La différence essentielle entre le Anderson de 2023 et celui des Royal Tenenbaums (2001) repose ainsi dans l’abandon quasi complet de la densité psychologique au profit d’une entreprise de déconstruction d’une structure dramatique qui ne cesse de renvoyer à sa propre artificialité. En effet, le scénario d’Asteroid City s’articule autour du deuil d’un père (Jason Schwartzman) qui ne sait pas comment annoncer à ses enfants que leur mère est morte, un personnage on ne peut plus andersonien dans son obligation de faire face à une douleur, à une situation où il doit se comporter « en adulte » et confronter ses responsabilités envers les autres. La banlieue inusitée dans laquelle il se retrouve est à l’image de son isolement, autant parce qu’elle est perdue dans le désert que parce qu’elle est constituée, comme la maison des Tenenbaum ou le sous-marin de Life Aquatic (2004), d’espaces clos communiquant entre eux, que ce soit par des portes et des fenêtres ou par des mouvements de caméra et des cadrages traduisant visuellement cette cohabitation obligée ; tous se ressemblent et se rassemblent dans leur solitude, comme ici le père trouve réconfort auprès d’une femme, une actrice (Scarlett Johansson), avec qui il partage un semblable fond de détresse. Déjà il se crée une première distance puisque l’émotion, que les personnages ne savent pas comment exprimer, est entièrement prise en charge par une mise en scène qui carbure aux décalages ironiques. Cette histoire de deuil est aussi une pièce de théâtre dans le film, et le va-et-vient entre la représentation et ses coulisses vient répéter le sentiment d’incommunicabilité par une distanciation supplémentaire. L’art se nourrit de la vie, certes, mais les liens de l’un à l’autre deviennent tellement obliques qu’il ne reste plus qu’une forme témoignant de sa propre incapacité à dire la vie, à l’instar de ses personnages ; non plus une forme qui essaie malgré tout d’exprimer, qui fait tout pour rassembler les marginalités à l’intérieur d’un bric-à-brac vivant, mais une forme qui tourne en rond, dans une spirale qui s’éloigne toujours plus d’un centre de gravité émotionnel duquel on n’ose plus s’approcher.
[Focus Features / et al.]
Cela devient particulièrement évident par l’usage que fait Anderson de son casting des plus prestigieux : il n’y a aucune raison particulière pour que Matt Dillon tienne ici le rôle d’un garagiste, ou Steve Carrell celui d’un propriétaire de motel, leurs visages familiers ne faisant que remplir le décor, comme des ornementations agréables mais superflues. Même une star de l’envergure de Tom Hanks est réduite à porter une jolie moustache sympathique, et sa présence, nouvelle chez Anderson, n’apporte rien de plus, ne vient ni confronter le style de l’auteur ni le renouveler ; il n’y a, entre les deux artistes, aucune rencontre, aucun dialogue. Dans le cas de Johansson, cela est d’autant plus frappant que le rôle est parfait pour elle (une sorte de Marilyn Monroe épuisée par la violence des hommes), et en même temps absolument superficiel, le scénario flirtant avec une personnalité qu’il n’est pas capable de développer par lui-même (de manière assez gênante d’ailleurs, quand le ton devient si peu clair que le film semble vouloir rire de la protagoniste lorsqu’elle confie le lot de sévices qu’elle a subis). Autant Anderson apparait en général comme une anomalie dans le cinéma hollywoodien actuel, autant il utilise les stars de la même façon que Marvel : comme des entités étrangères à absorber dans une esthétique qui n’a rien à dire sur elles, et qui les vide ultimement de leur substance.

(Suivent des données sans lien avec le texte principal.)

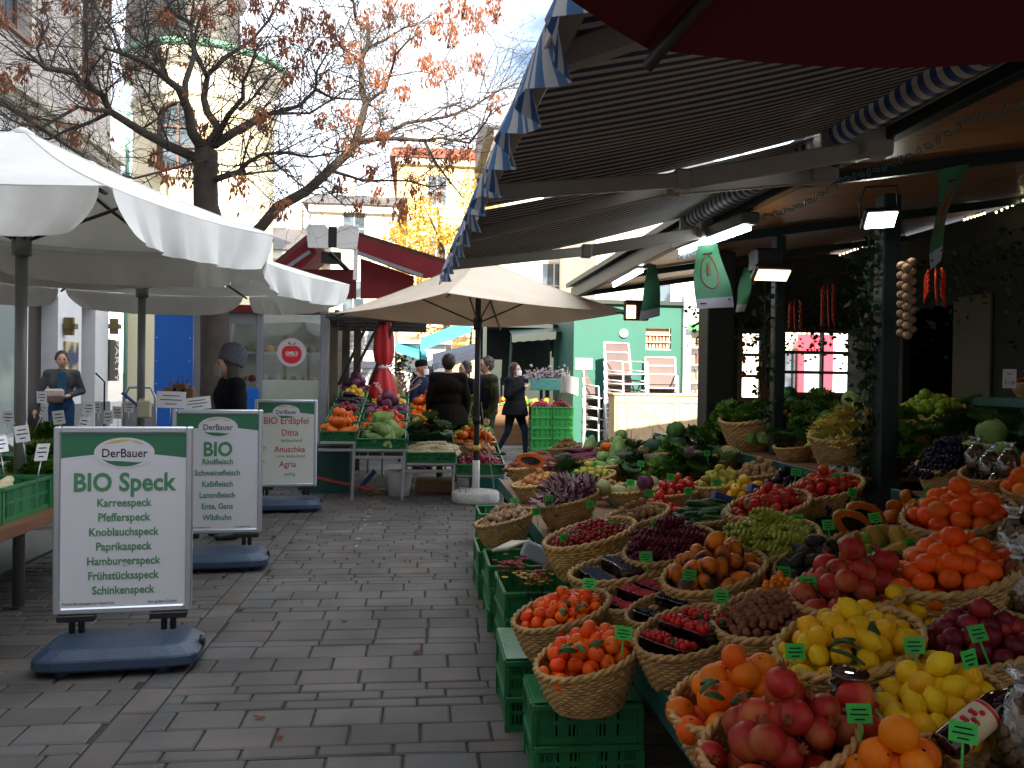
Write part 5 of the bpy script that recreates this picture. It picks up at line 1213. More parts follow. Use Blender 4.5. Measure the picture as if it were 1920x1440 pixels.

Il n’en a pas toujours été ainsi, mais plus Anderson s’éloigne de ses personnages (autrefois le cœur de son cinéma), plus les interprètes, nécessairement, deviennent accessoires — sauf quand iels apparaissent le temps d’un caméo humoristique. Ici, par exemple, Jeff Goldblum, fait une apparition éclair qui joue habilement sur son image, un clin d’œil de connivence qui n’est pas si différent de la manière dont sont utilisé·e·s Hanks ou Johansson, mais qui fonctionne mieux parce qu’il n’y a aucune prétention à en faire un protagoniste développé. Finalement, Asteroid City se résume bel et bien à une accumulation de gags superficiels, de flashs de mise en scène et de concepts, ce qui en fait un fourre-tout étonnant (même à l’intérieur de l’œuvre d’Anderson), mais qui laisse une impression de vide.
Il est sans doute possible de défendre les dernières œuvres d’Anderson en les présentant sous un jour plus expérimental, comme un geste réflexif qui met l’esthétique à l’avant-plan pour mieux l’examiner. Mais cette dimension autocritique a toujours été présente pour les spectateur·rice·s qui voulaient bien la voir, et le récit certes plus classique qui l’accompagnait servait de contrepoint nécessaire pour ne pas sombrer, à l’instar des protagonistes, dans une léthargie narcissique, dans la construction d’un monde artificiel servant à se protéger de la souffrance. Par contraste, le visionnement d’Asteroid City n’est pas sans émotion, mais celle-ci n’émerge plus d’une mélancolie exprimée par une œuvre dans laquelle nous avons envie de nous reconnaitre : elle vient plutôt de l’impossibilité même de se connecter au film, du fait qu’Anderson semble éminemment loin alors même que la surcharge visuelle rappelle constamment sa présence. Il ne reste, alors, que la tristesse de ne pas pouvoir être triste.